Budget cuts deal blow to culture and Aus image overseas
A Report in The Australian says that “PHILISTINES!” cried former foreign minister Alexander Downer, to news that the Rudd Government is to axe Australia on the World Stage, the fund he established last year.
The cut accounts for one-third of a $57.25 million budget reduction to the Department of Foreign Affairs and Trade.
Downer took almost 10 years, from when he first set up the Australia International Cultural Council in 1998, to convince Treasury to release a sizeable chunk of money for international arts programs targeting festivals.
Although the Australia Council has a range of programs aimed at international audience and market development, Downer’s plan was to make the AICC and its support group, the Commission for International Cultural Promotion, “Australia’s key vehicles for cultural diplomacy”, as they put it.
Planned events included “major cultural promotions in key countries including China, Indonesia and the US”. A Senate inquiry into the role of cultural exports that would convey to the world “a positive image of Australia” was set up early in 2007, but that report was pre-empted when, in the May budget, the AICC was given a budget boost from $1 million a year to $5 million for the next four years.
At the discretion of the council – chaired by Downer, and including National Gallery of Australia director Ron Radford, Hetti Perkins, the senior curator of Aboriginal and Torres Strait Islander arts at the Art Gallery of NSW, and Carol Henry, the chief executive of Art Exhibitions Australia – projects were to be funded that would “project an appropriate and contemporary image of Australia, boost our cultural exports, promote Australian tourism and education and support the promotion of indigenous art”.

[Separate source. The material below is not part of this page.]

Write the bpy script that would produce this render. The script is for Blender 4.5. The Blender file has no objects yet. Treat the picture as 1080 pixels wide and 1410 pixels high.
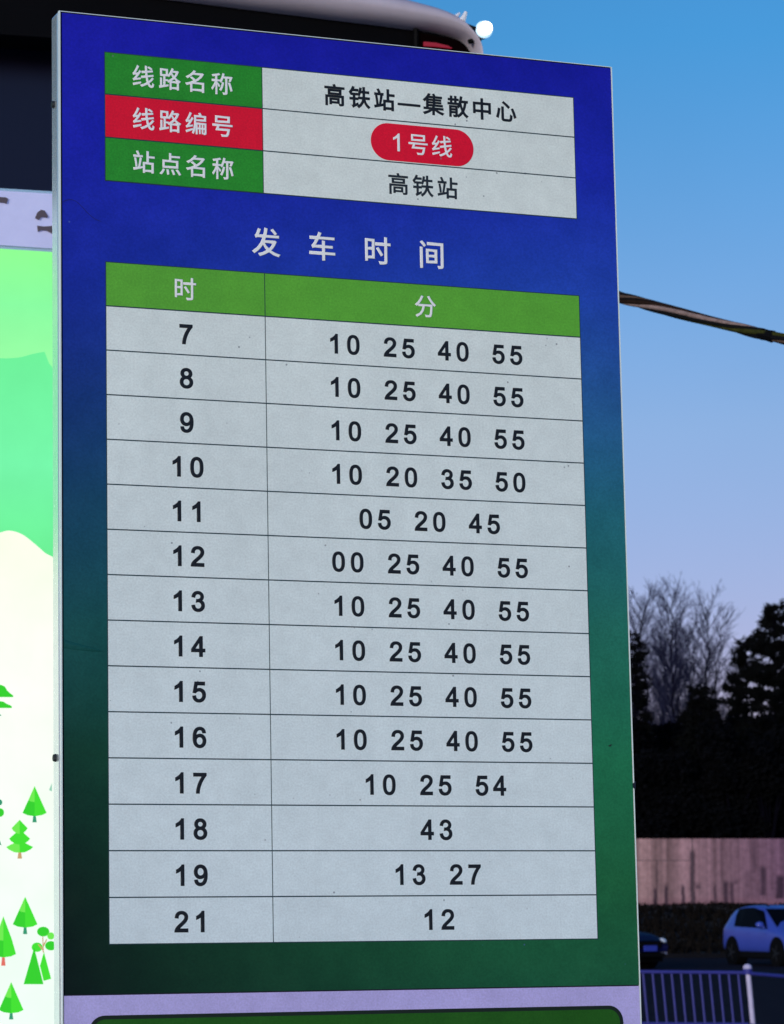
import bpy, bmesh, math, random
from mathutils import Vector, Matrix, Euler
rad = math.radians
SC = bpy.context.scene
COL = SC.collection

# ------------------------------------------------------------------ camera, sky, sun, exposure
F = 4329.68            # focal length in photo pixels (photo 1080 x 1410)
CX, CY = 540.0, 705.0
PITCH = math.atan(540.0 / F)
EYE = Vector((0, 0, 1.6))
cam_data = bpy.data.cameras.new('camera')
cam = bpy.data.objects.new('camera', cam_data); COL.objects.link(cam)
cam_data.sensor_fit = 'HORIZONTAL'; cam_data.sensor_width = 36.0
cam_data.lens = 36.0 * F / 1080.0
cam_data.clip_start = 0.05; cam_data.clip_end = 3000
cam.location = EYE; cam.rotation_euler = (math.pi / 2 + PITCH, 0, 0)
cam_data.dof.use_dof = True; cam_data.dof.focus_distance = 3.25; cam_data.dof.aperture_fstop = 46
SC.camera = cam

SUN_EL, SUN_AZ = 9.0, 205.0          # degrees; azimuth clockwise from +Y (the view direction)
world = bpy.data.worlds.new('World'); SC.world = world; world.use_nodes = True
nt = world.node_tree; bg = nt.nodes['Background']
sky = nt.nodes.new('ShaderNodeTexSky'); sky.sky_type = 'NISHITA'; sky.sun_disc = False
sky.sun_elevation = rad(SUN_EL); sky.sun_rotation = rad(SUN_AZ)
sky.air_density = 1.0; sky.dust_density = 0.4; sky.ozone_density = 2.5; sky.altitude = 100
# dusk tint of the whole sky, and a violet band low over the horizon all the way round
tc = nt.nodes.new('ShaderNodeTexCoord'); sep = nt.nodes.new('ShaderNodeSeparateXYZ')
ramp = nt.nodes.new('ShaderNodeValToRGB')
nt.links.new(tc.outputs['Generated'], sep.inputs[0]); nt.links.new(sep.outputs['Z'], ramp.inputs[0])
SKY_STOPS = [(0.0, (0.82, 0.58, 1.06)), (0.07, (0.95, 0.70, 1.18)), (0.15, (0.90, 0.88, 1.20)), (0.27, (0.36, 0.92, 1.30)), (1.0, (0.28, 0.75, 1.4))]
el = ramp.color_ramp.elements
el[0].position = SKY_STOPS[0][0]; el[0].color = (*SKY_STOPS[0][1], 1)
el[1].position = SKY_STOPS[-1][0]; el[1].color = (*SKY_STOPS[-1][1], 1)
for p_, c_ in SKY_STOPS[1:-1]:
    e_ = el.new(p_); e_.color = (*c_, 1)
mul = nt.nodes.new('ShaderNodeMix'); mul.data_type = 'RGBA'; mul.blend_type = 'MULTIPLY'
mul.inputs[0].default_value = 1.0
hz = nt.nodes.new('ShaderNodeTexNoise'); hz.inputs['Scale'].default_value = 3.5; hz.inputs['Detail'].default_value = 4      # faint uneven high haze over the whole sky
nt.links.new(tc.outputs['Generated'], hz.inputs['Vector'])
hm = nt.nodes.new('ShaderNodeMapRange'); hm.inputs[1].default_value = 0.3; hm.inputs[2].default_value = 0.7; hm.inputs[3].default_value = 0.93; hm.inputs[4].default_value = 1.07
nt.links.new(hz.outputs[0], hm.inputs[0]); hv = nt.nodes.new('ShaderNodeVectorMath'); hv.operation = 'SCALE'
nt.links.new(sky.outputs[0], hv.inputs[0]); nt.links.new(hm.outputs[0], hv.inputs['Scale'])
nt.links.new(hv.outputs[0], mul.inputs[6]); nt.links.new(ramp.outputs[0], mul.inputs[7])
nt.links.new(mul.outputs[2], bg.inputs[0]); bg.inputs[1].default_value = 0.12

sun_data = bpy.data.lights.new('sun', 'SUN'); sun_data.energy = 2.0; sun_data.angle = rad(14)
sun_data.color = (1.0, 0.97, 0.86)
sun = bpy.data.objects.new('sun', sun_data); COL.objects.link(sun)
_sd = Vector((math.sin(rad(SUN_AZ)) * math.cos(rad(SUN_EL)), math.cos(rad(SUN_AZ)) * math.cos(rad(SUN_EL)), math.sin(rad(SUN_EL))))
sun.rotation_euler = _sd.to_track_quat('Z', 'Y').to_euler(); sun.location = _sd * 50
SC.view_settings.view_transform = 'Standard'; SC.view_settings.look = 'None'
SC.view_settings.exposure = 0.0; SC.view_settings.gamma = 1.0; SC.view_settings.use_curve_mapping = False

# ------------------------------------------------------------------ helpers
UPV = Vector((0, -math.sin(PITCH), math.cos(PITCH))); FWD = Vector((0, math.cos(PITCH), math.sin(PITCH)))
def ray(px, py):
    return Vector((1, 0, 0)) * ((px - CX) / F) - UPV * ((py - CY) / F) + FWD
def at(px, py, Y):                     # the point seen at a photo position, at world depth Y
    r = ray(px, py); return EYE + r * (Y / r.y)
def on_ground(px, py, z=0.0):
    r = ray(px, py); return EYE + r * ((z - EYE.z) / r.z)

def srgb(r, g, b):
    f = lambda c: (c / 255 / 12.92) if c / 255 <= 0.04045 else ((c / 255 + 0.055) / 1.055) ** 2.4
    return (f(r), f(g), f(b))

def mat(name, color, rough=0.6, metal=0.0, noise=0.0, nscale=20.0, bump=0.0, bscale=60.0, emit=None, estr=1.0, spec=0.5, coat=0.0):
    m = bpy.data.materials.new(name); m.use_nodes = True; t = m.node_tree; b = t.nodes['Principled BSDF']
    b.inputs['Base Color'].default_value = (*color, 1); b.inputs['Roughness'].default_value = rough
    b.inputs['Metallic'].default_value = metal; b.inputs['Specular IOR Level'].default_value = spec
    b.inputs['Coat Weight'].default_value = coat
    t_c = t.nodes.new('ShaderNodeTexCoord')
    if noise:
        n = t.nodes.new('ShaderNodeTexNoise'); n.inputs['Scale'].default_value = nscale; n.inputs['Detail'].default_value = 8
        n.inputs['Roughness'].default_value = 0.65
        t.links.new(t_c.outputs['Object'], n.inputs['Vector'])
        mp = t.nodes.new('ShaderNodeMapRange'); mp.inputs['From Min'].default_value = 0.3; mp.inputs['From Max'].default_value = 0.7
        mp.inputs['To Min'].default_value = 1 - noise; mp.inputs['To Max'].default_value = 1 + noise
        t.links.new(n.outputs[0], mp.inputs[0])
        mx = t.nodes.new('ShaderNodeVectorMath'); mx.operation = 'SCALE'
        mx.inputs[0].default_value = color; t.links.new(mp.outputs[0], mx.inputs['Scale'])
        t.links.new(mx.outputs[0], b.inputs['Base Color'])
    if bump:
        n2 = t.nodes.new('ShaderNodeTexNoise'); n2.inputs['Scale'].default_value = bscale; n2.inputs['Detail'].default_value = 4
        t.links.new(t_c.outputs['Object'], n2.inputs['Vector'])
        bp = t.nodes.new('ShaderNodeBump'); bp.inputs['Strength'].default_value = bump; bp.inputs['Distance'].default_value = 0.01
        t.links.new(n2.outputs[0], bp.inputs['Height']); t.links.new(bp.outputs[0], b.inputs['Normal'])
    if emit:
        b.inputs['Emission Color'].default_value = (*emit, 1); b.inputs['Emission Strength'].default_value = estr
    return m

class MB:                               # collects faces, then links them as ONE mesh object
    def __init__(s): s.v = []; s.f = []
    def add(s, vs, fs):
        n = len(s.v); s.v += [tuple(v) for v in vs]; s.f += [tuple(n + i for i in f) for f in fs]
    def box(s, x0, x1, y0, y1, z0, z1, M=None):
        vs = [Vector((x, y, z)) for z in (z0, z1) for (x, y) in ((x0, y0), (x1, y0), (x1, y1), (x0, y1))]
        if M: vs = [M @ v for v in vs]
        s.add(vs, [(0, 3, 2, 1), (4, 5, 6, 7), (0, 1, 5, 4), (1, 2, 6, 5), (2, 3, 7, 6), (3, 0, 4, 7)])
    def poly(s, pts): s.add(pts, [tuple(range(len(pts)))])
    def prism(s, pts, off):             # closed prism of a planar outline pushed by a vector
        n = len(pts); a = [Vector(p) for p in pts]; b = [p + off for p in a]
        s.add(a + b, [tuple(range(n)), tuple(range(2 * n - 1, n - 1, -1))] + [(i, i + n, (i + 1) % n + n, (i + 1) % n) for i in range(n)])
    def tube(s, pts, rs, n=8, cap=True):
        rings = []; prev = None
        for i, p in enumerate(pts):
            p = Vector(p); a = Vector(pts[max(i - 1, 0)]); b = Vector(pts[min(i + 1, len(pts) - 1)])
            d = (b - a); d = d.normalized() if d.length > 1e-9 else Vector((0, 0, 1))
            if prev is None: u = d.orthogonal().normalized()
            else:
                u = prev - d * prev.dot(d); u = u.normalized() if u.length > 1e-6 else d.orthogonal().normalized()
            prev = u; w = d.cross(u); r = rs[i] if hasattr(rs, '__len__') else rs
            rings.append([p + (u * math.cos(2 * math.pi * k / n) + w * math.sin(2 * math.pi * k / n)) * r for k in range(n)])
        vs = [v for r_ in rings for v in r_]; fs = []
        for i in range(len(rings) - 1):
            for k in range(n):
                fs.append((i * n + k, i * n + (k + 1) % n, (i + 1) * n + (k + 1) % n, (i + 1) * n + k))
        if cap: fs += [tuple(range(n - 1, -1, -1)), tuple((len(rings) - 1) * n + k for k in range(n))]
        s.add(vs, fs)
    def sphere(s, c, r, seg=16, rings=10, sx=1, sy=1, sz=1):
        c = Vector(c); vs = [c + Vector((0, 0, r * sz))]; fs = []
        for i in range(1, rings):
            a = math.pi * i / rings
            for k in range(seg):
                b = 2 * math.pi * k / seg; vs.append(c + Vector((r * sx * math.sin(a) * math.cos(b), r * sy * math.sin(a) * math.sin(b), r * sz * math.cos(a))))
        vs.append(c - Vector((0, 0, r * sz))); L = len(vs) - 1
        for k in range(seg): fs.append((0, 1 + k, 1 + (k + 1) % seg)); fs.append((L, 1 + (rings - 2) * seg + (k + 1) % seg, 1 + (rings - 2) * seg + k))
        for i in range(rings - 2):
            for k in range(seg): fs.append((1 + i * seg + k, 1 + (i + 1) * seg + k, 1 + (i + 1) * seg + (k + 1) % seg, 1 + i * seg + (k + 1) % seg))
        s.add(vs, fs)
    def build(s, name, material, parent=None, smooth=False, bevel=0.0, seg=2):
        me = bpy.data.meshes.new(name); me.from_pydata(s.v, [], s.f); me.validate(); me.update()
        if material: me.materials.append(material)
        o = bpy.data.objects.new(name, me); COL.objects.link(o)
        if smooth: me.polygons.foreach_set('use_smooth', [True] * len(me.polygons))
        if bevel:
            bm = bmesh.new(); bm.from_mesh(me)
            bmesh.ops.recalc_face_normals(bm, faces=bm.faces)
            bmesh.ops.bevel(bm, geom=[e for e in bm.edges if e.is_manifold and e.calc_face_angle(0) > 0.6], offset=bevel, segments=seg, affect='EDGES', profile=0.5)
            bm.to_mesh(me); bm.free()
        if parent is not None: o.parent = parent
        return o

def tag(o, label=None, cat=None, group=None, kind=None):
    if label: o['label'] = label
    if cat: o['category'] = cat
    if group: o['group'] = group
    if kind: o['kind'] = kind
    return o
def empty(name, M, label, cat, group=None):
    o = bpy.data.objects.new(name, None); COL.objects.link(o); o.matrix_world = M; o.empty_display_size = 0.2
    return tag(o, label, cat, group)
def T(*a): return Matrix.Translation(Vector(a))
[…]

DFAT has confirmed the AICC will continue to exist, but cuts in the Australia on the World Stage budget suggest it will have to adjust its role.
“No decision has been taken on the future of the council,” a DFAT statement said cryptically.
It is to be supposed that Foreign Minister Stephen Smith will move into the role of chairman of AICC. He hasn’t yet commented on the decision to cut a program that was, in effect, a personal achievement for his predecessor, Downer. Arts Minister Peter Garrett did not respond to a request for comment yesterday.
Downer is adamant that the cuts, which were announced by Finance Minister Lindsay Tanner, are narrow-minded and small-minded.
“Australia on the World Stage was never the matter of the remotest controversy,” Downer says. “I believe they are philistines and they have no understanding and no desire to understand the importance of promoting culture internationally.”
Downer’s frustration at the trashing of a program designed to “build up the image of Australia not just as a good economic power but as a cultural power” is echoed, in more moderate terms, by Russell Trood, who was a Liberal member of the Senate inquiry into the nature and conduct of public diplomacy.
That committee, which was bipartisan, handed down a report in August that recommended better exploitation of cultural diplomacy as part of a broader program of public diplomacy.
A response to vigorous arguments in submissions from arts organisations such as the Australia Council, AsiaLink and Film Australia, the report was well received by the arts community and by DFAT because it dealt with ideas, not just economics.
Its first recommendation was that “DFAT should devote appropriate resources to develop a capacity to conduct and evaluate regular assessments of attitudes towards Australia and its foreign policy”.
Recommendations pointed towards an understanding that culture and the artists who create it are ready-made ambassadors in an environment where every resource must be used to enhance relations with other countries and in other markets.
The Senate committee will reconvene when parliament resumes next month, and Trood says one of the first items of business will be to seek the Government’s response.
“This is a pre-emptive attack on that report,” he says, “and it’s regrettable.
“The money for Australia on the World Stage was the most significant infusion of funds into the area of cultural diplomacy for some time, so it was a very welcome commitment from government.
“The Senate committee thought culture to be a very important instrument of foreign policy, and nothing has changed my mind on that point.”